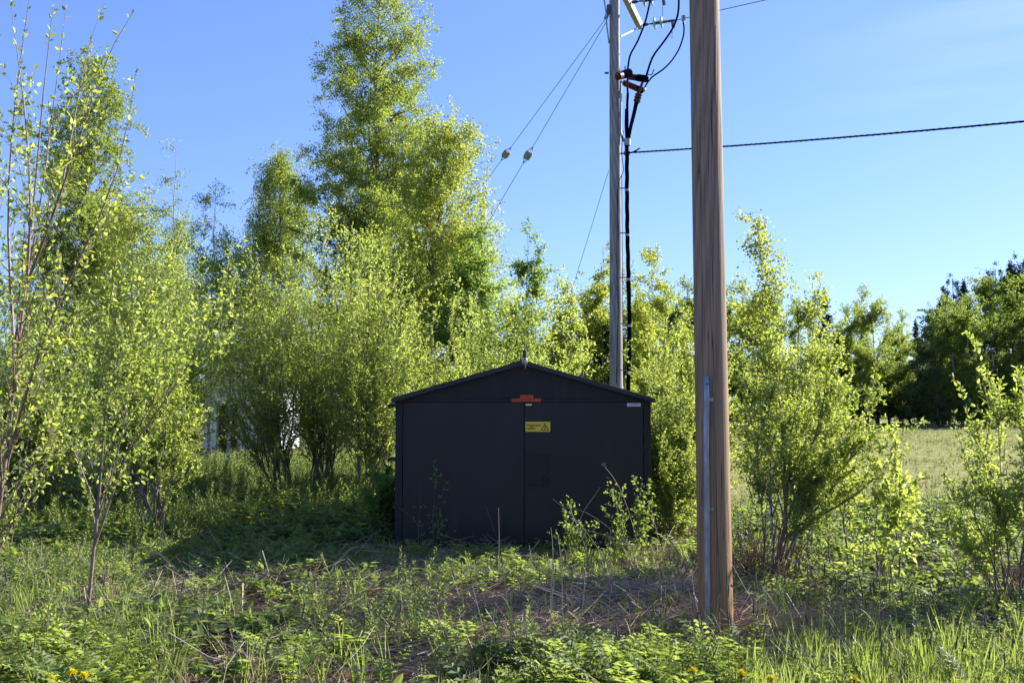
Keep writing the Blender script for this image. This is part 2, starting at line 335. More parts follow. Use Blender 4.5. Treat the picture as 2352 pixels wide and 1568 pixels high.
# ------------------------------------------------------------------ transformer kiosk
YF = 10.9
def fx(px): return float(P(px, 1000, YF)[0])
def fz(py): return float(P(1200, py, YF)[2])
M['paint'] = noise_mat('dark_paint', [(.35,(.017,.016,.0165)),(.6,(.022,.020,.020)),(.8,(.035,.032,.029))], (1.5,1,.4), 4, .5, 9, spec=.25)
M['paint_door'] = noise_mat('dark_door_paint', [(.35,(.0155,.0145,.015)),(.62,(.020,.0185,.019)),(.8,(.034,.030,.027))], (1.2,1,.5), 3, .42, 9, spec=.3)
M['roof'] = noise_mat('dark_roof', [(.3,(.012,.012,.014)),(.7,(.02,.02,.024))], (1,1,1), 3, .4, 3)
M['gap'] = mat('dark_gap', (.003,.003,.003), .9)
M['galv'] = noise_mat('galvanised_steel', [(.35,(.22,.24,.25)),(.55,(.31,.33,.345)),(.7,(.40,.425,.44))], (1,1,.3), 22, .45, 6, metal=.55)
M['orange'] = noise_mat('orange_plate', [(.3,(.72,.09,.01)),(.7,(.82,.13,.015))], (1,1,1), 8, .5)
M['dark_red'] = mat('dark_red_letter', (.035,.006,.005), .6)
M['yellow'] = noise_mat('yellow_plate', [(.3,(.72,.50,.025)),(.7,(.8,.57,.035))], (1,1,1), 5, .45)
M['pale_yellow'] = mat('pale_yellow_plate', (.72,.66,.25), .5)
M['white_plate'] = mat('white_plate', (.62,.66,.72), .4)
M['black'] = mat('black', (.008,.008,.008), .5)
M['blue_ink'] = mat('blue_ink', (.03,.05,.16), .5)
M['rivet'] = mat('rivet', (.55,.55,.5), .35, metal=.7)

def letters(txt, x0, x1, z0, z1, y, material, parent, name='lettering', bold=.0, spacing=1.):
    cu = bpy.data.curves.new(name, 'FONT'); cu.body = txt; cu.size = 1; cu.extrude = .004; cu.offset = bold; cu.space_character = spacing; cu.resolution_u = 3
    o = bpy.data.objects.new(name, cu); C.objects.link(o); bpy.context.view_layer.update()
    me = bpy.data.meshes.new_from_object(o); bpy.data.objects.remove(o)
    co = np.empty(len(me.vertices) * 3); me.vertices.foreach_get('co', co); co = co.reshape(-1, 3)
    a, b = co.min(0), co.max(0)
    x = x0 + (co[:, 0] - a[0]) / (b[0] - a[0]) * (x1 - x0); z = z0 + (co[:, 1] - a[1]) / (b[1] - a[1]) * (z1 - z0)
    yy = y - .0012 + (co[:, 2] > 0) * -.0012
    par = np.array(parent['_w']) if '_w' in parent else np.zeros(3)
    me.vertices.foreach_set('co', (np.stack([x, yy, z], 1) - par).astype(np.float32).ravel()); me.update()
    me.materials.clear(); me.materials.append(material)
    q = bpy.data.objects.new(name, me); C.objects.link(q); q.parent = parent; return q

def kiosk():
    b0 = np.array((fx(1201), YF, 0.))
    root = empty('transformer_kiosk', b0, 'dark grey metal transformer kiosk with gabled roof and double doors', 'kiosk')
    L = dict(loc=b0)
    def part(mb, name, m, par=root, **k):
        o = mb.build(name, m, par, loc=b0, **k); return o
    xl, xr = fx(908), fx(1495); zt = fz(911); zr = fz(838); xc = fx(1201); D = 2.5
    dl, dr, dm = fx(925), fx(1478), fx(1204); dt = fz(924); db = fz(1252)
    w = MB(); t = .05
    w.box((xl, YF, 0.03), (dl - .004, YF + t, zt)); w.box((dr + .004, YF, .03), (xr, YF + t, zt))
    w.box((dl - .004, YF + .001, dt + .005), (dr + .004, YF + t, zt))
    w.box((xl, YF + t, .03), (xl + t, YF + D, zt)); w.box((xr - t, YF + t, .03), (xr, YF + D, zt)); w.box((xl + t, YF + D - t, .03), (xr - t, YF + D, zt))
    for k in range(9):                                   # vertical ribs of the side walls
        y = YF + .18 + k * .27
        w.box((xr, y, .08), (xr + .012, y + .09, zt - .03)); w.box((xl - .012, y, .08), (xl, y + .09, zt - .03))
    part(w, 'wall', M['paint'])
    g = MB(); g.prism([(xl + .02, zt - .012), (xr - .02, zt - .012), (xc, zr - .012)], YF - .012, YF + .04); part(g, 'gable', M['paint'])
    bl = MB(); bl.box((dl, YF + .03, db), (dr, YF + .04, dt + .004)); part(bl, 'door_gap', M['gap'])
    d = MB(); d.box((dl + .004, YF - .004, db), (dm - .0025, YF + .028, dt)); ld = part(d, 'door', M['paint_door'])
    d = MB(); d.box((dm + .0025, YF - .006, db), (dr - .004, YF + .028, dt)); rd = part(d, 'door', M['paint_door'])
    for o in (ld, rd):
        bm = o.modifiers.new('bevel', 'BEVEL'); bm.width = .004; bm.segments = 2
    h = MB(); hx, hz = fx(1209), fz(1110)
    h.box((hx, YF - .012, hz - .045), (hx + .27, YF - .007, hz + .33)); h.box((hx + .005, YF - .03, hz - .005), (hx + .22, YF - .013, hz + .02)); h.tubes([(hx + .2, YF - .008, hz + .05), (hx + .2, YF - .045, hz + .05)], [[.025, .02]], 12, True)
    o = h.build('door_handle', M['paint'], rd, loc=b0)
    for k, pz in enumerate((990, 1030, 1150)):
        for side, dd in ((dl, ld), (dr, rd)):
            hh = MB(); hh.tubes([(side, YF - .008, fz(pz) - .04), (side, YF - .008, fz(pz) + .04)], [[.007, .007]], 8, True); hh.build('hinge', M['paint'], dd, loc=b0)
    pl = MB(); pl.box((xl + .03, YF + .01, -.12), (xr - .03, YF + D - .03, .028)); pl.box((dl, YF - .018, db - .075), (dr, YF + .03, db - .02)); part(pl, 'plinth', M['roof'])
    # roof: two slopes with thickness and a fascia at the front edge
    ol, orr = fx(900), fx(1503); oz = fz(915) ; rz = fz(829); th = .045; yf, yb = YF - .09, YF + D + .08
    for sgn, ex in ((-1, ol), (1, orr)):
        r = MB(); a = [(xc, rz - th), (xc, rz), (ex, oz), (ex, oz - th)]
        if sgn > 0: a = a[::-1]
        a = a[::-1]
        r.prism(a, yf, yb)
        # standing seams on top
        for k in range(7):
            y = yf + .2 + k * .36; sl = (oz - rz) / (ex - xc)
            v = [(xc + sgn * .05, y, rz + sl * sgn * .05 + .002), (ex - sgn * .01, y, oz - sl * sgn * .01 + .002)]
            r.tubes(v, [[.012, .012]], 4, True)
        ro = part(r, 'roof_slope', M['roof'])
    rc = MB(); sl = (oz - rz) / (orr - xc)
    n_ = .16
    rc.prism([(xc - n_, rz - n_ * abs(sl) + .003), (xc, rz + .003), (xc + n_, rz - n_ * abs(sl) + .003), (xc + n_, rz - n_ * abs(sl) + .02), (xc, rz + .024), (xc - n_, rz - n_ * abs(sl) + .02)][::1], yf + .25, yb - .1)
    rc.prism([(xc - .32, rz - .32 * abs(sl) + .004), (xc - .1, rz - .1 * abs(sl) + .004), (xc - .1, rz + .026), (xc - .24, rz - .05)], yf + .9, yb - .4)
    part(rc, 'ridge_cap', M['roof'])
    for pz in (931, 1058):
        lg = MB(); z = fz(pz); lg.box((xl - .115, YF + .35, z - .022), (xl, YF + .42, z + .022)); lg.box((xl - .125, YF + .33, z - .03), (xl - .115, YF + .44, z + .01)); part(lg, 'lifting_lug', M['roof'])
    # indicator lamp on the gable tip
    ix = fx(1205); iz = fz(840)
    lb = MB(); zz = np.array([0, .008, .02, .055, .078]) + iz + .005
    lb.tubes(np.stack([np.full(5, ix), np.full(5, YF - .13), zz], 1), [[.006, .022, .029, .03, .027]], 14, True)
    glass = bpy.data.materials.new('lamp_glass'); glass.use_nodes = True; gb = glass.node_tree.nodes['Principled BSDF']
    gb.inputs['Base Color'].default_value = (.75,.8,.7,1); gb.inputs['Roughness'].default_value = .15; gb.inputs['Transmission Weight'].default_value = .7; gb.inputs['IOR'].default_value = 1.2
    lamp = part(lb, 'indicator_lamp', glass, smooth=True)
    cp = MB(); cp.tubes([(ix, YF - .13, iz + .084), (ix, YF - .13, iz + .165)], [[.026, .020]], 14, True); cp.build('lamp_cap', M['black'], lamp, loc=b0)
    br = MB(); br.tubes([(ix + .008, YF - .165, iz - .03), (ix + .008, YF - .165, iz + .09)], [[.004, .004]], 6, True); br.tubes([(ix, YF - .12, iz + .08), (ix, YF + .0, iz + .02)], [[.006, .006]], 6, True); br.build('lamp_bracket', M['galv'], lamp, loc=b0)
    # plates
    def plate(name, x0, x1, y0, y1, m, depth=.004, yy=YF - .0065):
        mb = MB(); mb.box((fx(x0), yy - depth, fz(y1)), (fx(x1), yy, fz(y0))); o = part(mb, name, m); o['_w'] = list(b0); return o, yy - depth
    p, y = plate('number_plate', 1194.5, 1224.5, 907, 914.6, M['orange'], .003, YF - .0125)
    p['label'] = 'orange number plate above the doors'
    letters('M37027', fx(1195.6), fx(1219), fz(913.6), fz(908.2), y, M['dark_red'], p, bold=-.005, spacing=1.25)
    p, y = plate('address_plate', 1175.5, 1242, 915, 922.4, M['orange'], .003, YF + .0005)
    letters('HEVOSNEVANTIE  10', fx(1176.6), fx(1240.8), fz(921.6), fz(916), y, M['dark_red'], p, bold=-.005, spacing=1.25)
    p, y = plate('small_yellow_plate', 1207.5, 1221.5, 927.3, 931, M['pale_yellow'])
    p, y = plate('warning_sign', 1206.8, 1264, 968, 991, M['yellow'])
    letters('Hengenvaara', fx(1209.8), fx(1242.3), fz(979.8), fz(973.2), y, M['black'], p, bold=.008)
    letters('Livsfara', fx(1209.8), fx(1229.6), fz(985.8), fz(980.6), y, M['black'], p, bold=.008)
    cx_, cz_ = 1251.5, 981
    def tri(s): return [(fx(cx_ - 9.6 * s), fz(987.8 - (1 - s) * 5.5)), (fx(cx_ + 9.6 * s), fz(987.8 - (1 - s) * 5.5)), (fx(cx_), fz(971.2 + (1 - s) * 10.8))]
    o_, i_ = tri(1), tri(.74)
    tr = MB(); v = [(x, y - .002, z) for x, z in o_] + [(x, y - .002, z) for x, z in i_]
    tr.raw(v, [[k, (k + 1) % 3, 3 + (k + 1) % 3, 3 + k] for k in range(3)])
    bolt = [(1251.6, 975.6), (1249.6, 981.6), (1252.0, 980.6), (1250.9, 984.0), (1250.2, 983.6), (1251.2, 986.2), (1252.8, 983.9), (1252.0, 984.0), (1253.8, 979.2), (1251.3, 980.2), (1252.6, 975.6)]
    tr.raw([(fx(a), y - .002, fz(b)) for a, b in bolt], [list(range(len(bolt)))])
    sy = tr.build('hazard_symbol', M['black'], p, loc=b0)
    for a in (1208.6, 1235.5, 1262.2):
        for b in (970, 989.4):
            rv = MB(); rv.tubes([(fx(a), y + .001, fz(b)), (fx(a), y - .003, fz(b))], [[.0035, .003]], 8, True); rv.build('rivet', M['rivet'], p, loc=b0)
    p, y = plate('maker_plate', 1440.7, 1472, 925.3, 933, M['white_plate'])
    letters('KL INDUSTRI AB', fx(1449), fx(1468.6), fz(929.8), fz(927.2), y, M['blue_ink'], p, bold=.02)
    lgm = MB(); lgm.raw([(fx(a), y - .002, fz(b)) for a, b in [(1443.6, 927.2), (1446.2, 928.4), (1449, 930), (1449, 930.6), (1446.4, 929.4), (1443.6, 930.6), (1445, 928.9)]], [[0, 1, 5, 6][::-1], [1, 2, 3, 4][::-1]]); lgm.build('logo_mark', M['blue_ink'], p, loc=b0)
    for o in root.children:
        if '_w' in o: del o['_w']
kiosk()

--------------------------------

§ **The problem**
From the opening line of the listing above through the line bearing "M['rivet'] = mat('rivet', (.55,.55,.5), .35, metal=.7)", repeat each line exactly. Drop every picture.

§ **Result**
Keep writing the Blender script for this image. This is part 2, starting at line 335. More parts follow. Use Blender 4.5. Treat the picture as 2352 pixels wide and 1568 pixels high.
# ------------------------------------------------------------------ transformer kiosk
YF = 10.9
def fx(px): return float(P(px, 1000, YF)[0])
def fz(py): return float(P(1200, py, YF)[2])
M['paint'] = noise_mat('dark_paint', [(.35,(.017,.016,.0165)),(.6,(.022,.020,.020)),(.8,(.035,.032,.029))], (1.5,1,.4), 4, .5, 9, spec=.25)
M['paint_door'] = noise_mat('dark_door_paint', [(.35,(.0155,.0145,.015)),(.62,(.020,.0185,.019)),(.8,(.034,.030,.027))], (1.2,1,.5), 3, .42, 9, spec=.3)
M['roof'] = noise_mat('dark_roof', [(.3,(.012,.012,.014)),(.7,(.02,.02,.024))], (1,1,1), 3, .4, 3)
M['gap'] = mat('dark_gap', (.003,.003,.003), .9)
M['galv'] = noise_mat('galvanised_steel', [(.35,(.22,.24,.25)),(.55,(.31,.33,.345)),(.7,(.40,.425,.44))], (1,1,.3), 22, .45, 6, metal=.55)
M['orange'] = noise_mat('orange_plate', [(.3,(.72,.09,.01)),(.7,(.82,.13,.015))], (1,1,1), 8, .5)
M['dark_red'] = mat('dark_red_letter', (.035,.006,.005), .6)
M['yellow'] = noise_mat('yellow_plate', [(.3,(.72,.50,.025)),(.7,(.8,.57,.035))], (1,1,1), 5, .45)
M['pale_yellow'] = mat('pale_yellow_plate', (.72,.66,.25), .5)
M['white_plate'] = mat('white_plate', (.62,.66,.72), .4)
M['black'] = mat('black', (.008,.008,.008), .5)
M['blue_ink'] = mat('blue_ink', (.03,.05,.16), .5)
M['rivet'] = mat('rivet', (.55,.55,.5), .35, metal=.7)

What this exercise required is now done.